Output the lines from the top of the entries below to the line with "beside the bright bush')", both included, exactly and without pictures.

A run of records:
§ §

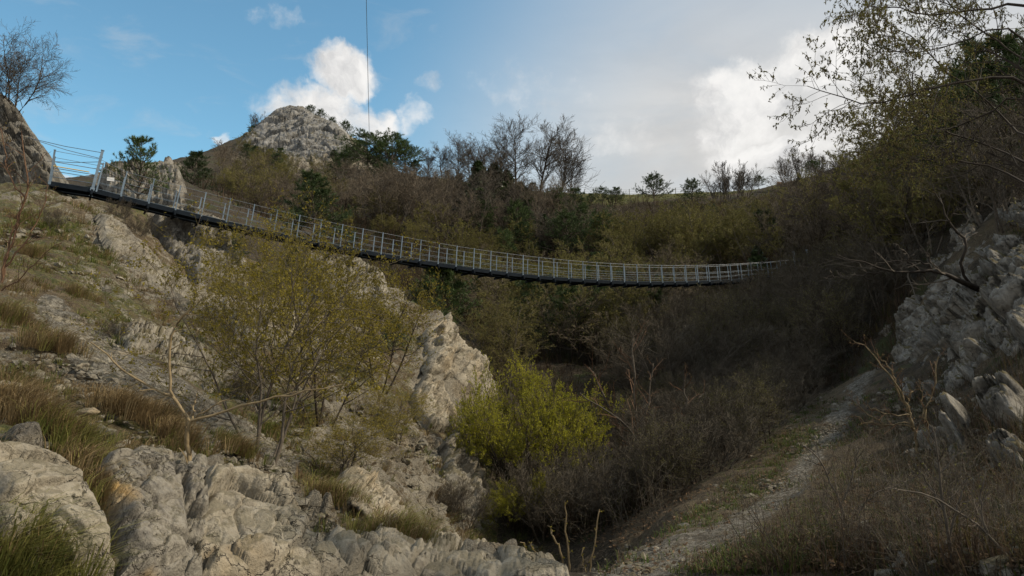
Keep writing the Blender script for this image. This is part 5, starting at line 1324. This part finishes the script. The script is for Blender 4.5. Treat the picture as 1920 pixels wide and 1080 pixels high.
for k, (bx, by, tx, ty, lab) in enumerate([(1195,845,1185,628,'tall tan-twigged sapling right of the bright green bush'),(1285,840,1285,705,'pale forked sapling in the grey shrubs right of the bright bush'),(1180,900,1105,690,'leaning sapling arching over the bright green bush'),(1240,905,1090,735,'long arching bare shoot touching the bright green bush')]):
    P = stand(bx, by); Y = min(P[1], 24.0)
    traced('sapling', lab, 'sapling', [L(Y, (bx, by + 30, 6), (bx + (tx - bx) * .2, by + (ty - by) * .35, 5), (bx + (tx - bx) * .55, by + (ty - by) * .7, 4), (tx, ty, 2)), L(Y, (bx, by, 4), (bx + 18, by + (ty - by) * .4, 3), (bx + 30, by + (ty - by) * .75, 2)), L(Y, (bx, by - 20, 4), (bx - 40, by + (ty - by) * .3, 3), (bx - 75, by + (ty - by) * .5, 2))],
           'bark_grey', 'bark_red', ((9, 5, 42, .3), (4, 4, 40, .4)), ('leaf_dead', 1, .018), seed=50 + k, minr=.0035, names=('stem', 'crown'), group='bare saplings beside the bright bush')

for k, (lab, ls) in enumerate([('thin grey bare stem rising at the bottom right in front of the brambles', [L(5.6, (1790,1110,7), (1782,1020,6), (1768,930,5), (1755,850,3), (1748,800,2)), L(5.6, (1780,1010,4), (1800,940,3), (1822,890,2)), L(5.6, (1772,960,4), (1740,910,3), (1722,880,2))]),
   ('arching bare stem crossing the bottom right corner', [L(5.2, (1930,1100,6), (1860,1010,5), (1800,960,4), (1720,925,3), (1660,915,2)), L(5.2, (1850,1002,4), (1840,940,3), (1850,880,2))]),
   ('straggling bare stem right of the gravel path', [L(8, (1590,1000,5), (1570,930,4), (1540,870,3), (1500,830,2)), L(8, (1575,950,4), (1600,890,3), (1610,840,2)), L(8, (1590,990,4), (1640,930,3), (1700,900,2))])]):
    traced('sapling', lab, 'sapling', ls, 'bark_grey', 'bark_grey', ((7, 5, 45, .3), (3, 4, 40, .4)), ('bud_olive', 1, .008), seed=70 + k, minr=.0016, names=('stem', 'crown'), group='bare stems at the bottom right')
# yellow spurge ----------------------------------------------------
def spurge(seed, k):
    rng = np.random.default_rng(seed); tb = Bag(); fb = Bag()
    P, R = stems(rng, k, .20, .9, .004, n=4, foot=.03); P[:, 0, 2] = -.03; tb.tube(P, R, 4)
    C = along(rng, P, 26, .15); tb.quads(leaf_quads(rng, C + rng.normal(size=C.shape) * .012, .022), 1)
    tip = P[:, -1]; C = (tip[:, None] + rng.normal(size=(k, 34, 3)) * np.array([.022, .022, .008])).reshape(-1, 3); fb.quads(leaf_quads(rng, C, .011))
    return [('stem', tb.build('stem', ['bark_tan', 'spurge'])), ('flower_head', fb.build('flower_head', ['flower']))]
SPURGE = [spurge(1, 7), spurge(2, 4)]
for px, py, k, s, lab in [(150, 806, 0, 1.7, 'yellow flowering spurge below the flat white slab'), (243, 760, 1, 1.5, 'yellow flowering spurge right of the flat white slab'), (93, 632, 1, 1.7, 'single yellow spurge above the scree at left'), (222, 752, 1, 1.1, 'small yellow spurge left of the one beside the scree')]:
    place(None, 'spurge_plant', SPURGE[k], lab, 'flower', stand(px, py), s, px * .1, 'yellow spurge plants')
settle_labels()
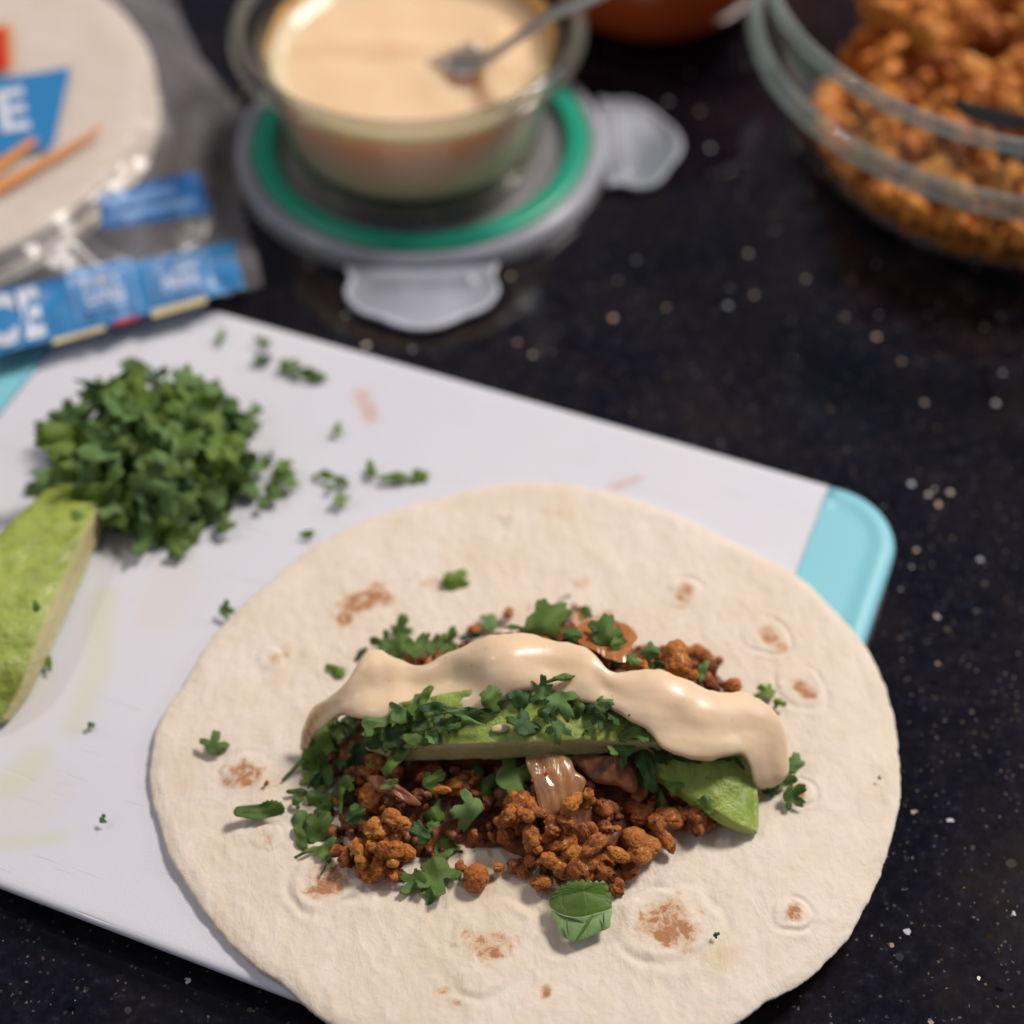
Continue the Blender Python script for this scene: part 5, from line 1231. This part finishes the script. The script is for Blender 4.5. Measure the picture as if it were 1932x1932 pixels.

§ §

**TASK ANSWER:**
Keep writing the Blender script for this image. This is part 5, starting at line 1324. This part finishes the script. The script is for Blender 4.5. Treat the picture as 1920 pixels wide and 1080 pixels high.
for k, (bx, by, tx, ty, lab) in enumerate([(1195,845,1185,628,'tall tan-twigged sapling right of the bright green bush'),(1285,840,1285,705,'pale forked sapling in the grey shrubs right of the bright bush'),(1180,900,1105,690,'leaning sapling arching over the bright green bush'),(1240,905,1090,735,'long arching bare shoot touching the bright green bush')]):
    P = stand(bx, by); Y = min(P[1], 24.0)
    traced('sapling', lab, 'sapling', [L(Y, (bx, by + 30, 6), (bx + (tx - bx) * .2, by + (ty - by) * .35, 5), (bx + (tx - bx) * .55, by + (ty - by) * .7, 4), (tx, ty, 2)), L(Y, (bx, by, 4), (bx + 18, by + (ty - by) * .4, 3), (bx + 30, by + (ty - by) * .75, 2)), L(Y, (bx, by - 20, 4), (bx - 40, by + (ty - by) * .3, 3), (bx - 75, by + (ty - by) * .5, 2))],
           'bark_grey', 'bark_red', ((9, 5, 42, .3), (4, 4, 40, .4)), ('leaf_dead', 1, .018), seed=50 + k, minr=.0035, names=('stem', 'crown'), group='bare saplings beside the bright bush')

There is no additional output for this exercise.